We proudly present our latest catalogue Fall 2021 with new publications on art, architecture and design. Leaf through the catalogue online

At the corona-constrained opening of the Architecture Biennale, in a Venice that fears every centimetre of sea level rise, it becomes more clear than anywhere else that sparse or abundant land and water are the crucial spatial parameters in the answer to the question of how we will coexist in the future. Now that urbanization, migration, energy transition and climate change are the main global trends, designers will have to incorporate these two – land and water – into their design strategies and solutions for a liveable world. That is why land and water feature prominently in this autumn issue. The editors of OASE 110 as well as the researchers in BiodiverCITY turn their gaze to the land to find out how soil, as an often-neglected part of the urban ecosystem, can be used as a source of biodiversity and how designers can incorporate it in their designs of more sustainable, liveable cities. Raining Stories, the publication that accompanies the Netherlands pavilion for the Dubai World Expo, shows how Dutch design and innovation can connect food, water and energy and thereby embed land and water in a productive and sustainable ecosystem, with the pavilion itself as proof of principle. 

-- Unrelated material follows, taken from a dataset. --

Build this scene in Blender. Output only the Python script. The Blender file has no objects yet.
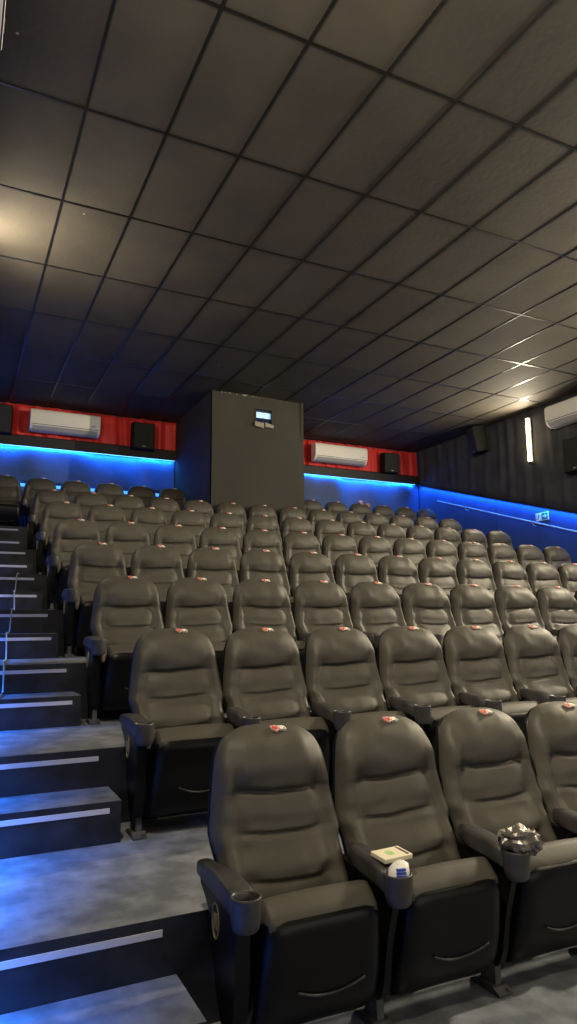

But how, and where, will we live in our cities of the future? And how and where will we work? Wherever our laptops are, that seems to be the answer, but the ‘dangerous state of disconnection’ in which this results according to trend forecaster Lideweij Edelkoort demands a counter-response, an answer with which connections can be re-established. And Edelkoort sees the library – an ancient institute in transition – as the best possible place for this: a place of encounter and exchange (rather than only books). This contracyclical way of thinking is also what the authors of Imagination and Participation apply to their research into the library design of the future. And equally contracyclical, finally, seems to be the fascinating study into another typology in transition under pressure of digitization and mobility: the office. In Back to the Office Ruth Baumeister and Stephan Petermann examine the most pioneering office designs of the twentieth century and ask what lessons we can learn towards a sustainable future design of a habitat for working people.

Thanks to publications including ones on the ceramic work of Lucio Fontana, the rugged landscapes of Allart van Everdingen and art in the public space and, last but not least, a hilarious portrait of the Netherlands in Typical Dutch by Photographer of the Netherlands Jan Dirk van den Burg, there is plenty to wonder and admire, but fortunately also plenty to laugh about this autumn.